Migratory flows (16th–19th century)


The origins of the four migratory flows studied within the Euro-Mediterranean space differ in the way diverse factors weighed on the course of events. Significant though it be in the French and Spanish cases. Such representations as the unity of the “Christendom” and the unity of the “Muslim Ummah” undoubtedly suggest forms of belonging liable to mobilise whole populations but they do not operate at all times nor in all places. More importantly they compete with other forms of solidarity. We must therefore break with confessional historiographies that, in their treatment of events bestriding upwards of four centuries, overlook the dissentions between Christian monarchies faced with the threat of the Ottoman Empire, or the latter's will to subjugate predominantly Muslim societies that had, more or less energetically, fought its armies.

It remains that, right up to the dawn of our age, it is religion much more than nationality that held together such human communities as perceived themselves as a people. Then, those who spoke in the name of religion, which purported to connect the human soul to the revealed truth they professed, rejected all compromise: a truth given as unique is plainly not negotiable. A single common confessional axiom was thus the prevailing stance. This consideration radically sets apart Ancient Régime mindsets from the transformations realised over the past two centuries: nominally, Presidents of the French Republic may subscribe to any faith they choose, but they must be French nationals. Yet again, such observance is not universally valid.
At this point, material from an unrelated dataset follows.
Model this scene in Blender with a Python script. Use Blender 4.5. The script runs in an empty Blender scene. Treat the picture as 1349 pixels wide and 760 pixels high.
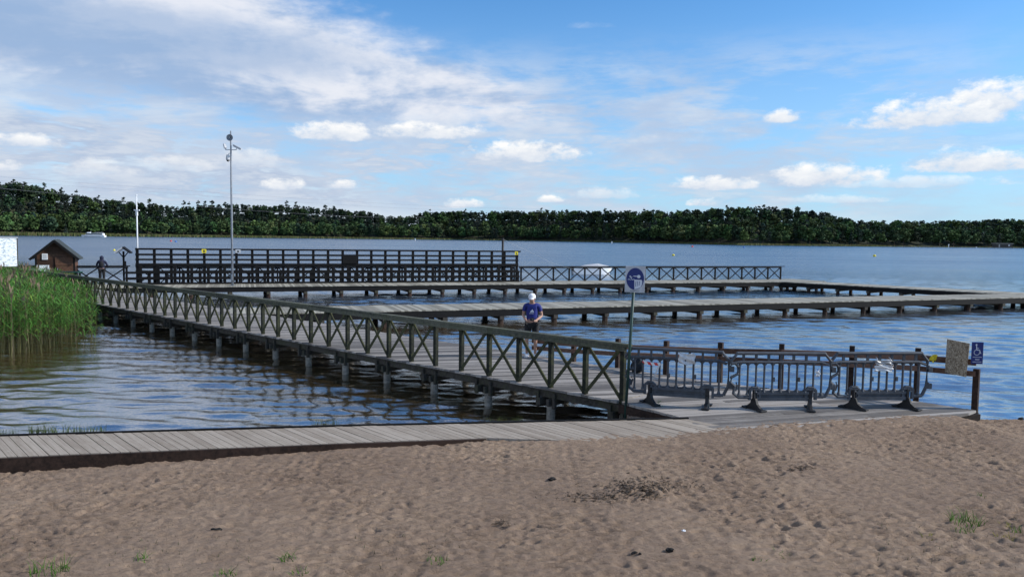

After setting the problematic framework, having duly qualified the phrase “religious migrations”, remains the matter of estimating the size of the minorities under review. Sources require the deftest approach in this matter : an author who targets a minority may, as did Saint-Simon, boost its size to point up the potential danger or conversely, in the Ottoman case, under-represent the number of migrants to stress the strength of the majority. So, how many? 200,000 Jews, maybe twice as many Moslems, 150, 200,000 French Protestants, tens of thousands of Irish Catholics, up to 100,000 essentially Melkite of Maronite Shawam. Those figures do not tell us much; first because their absolute value must be set against the size of the home populations, next because the modes of departure varied considerably. However in each case the economic and cultural consequences were considerable.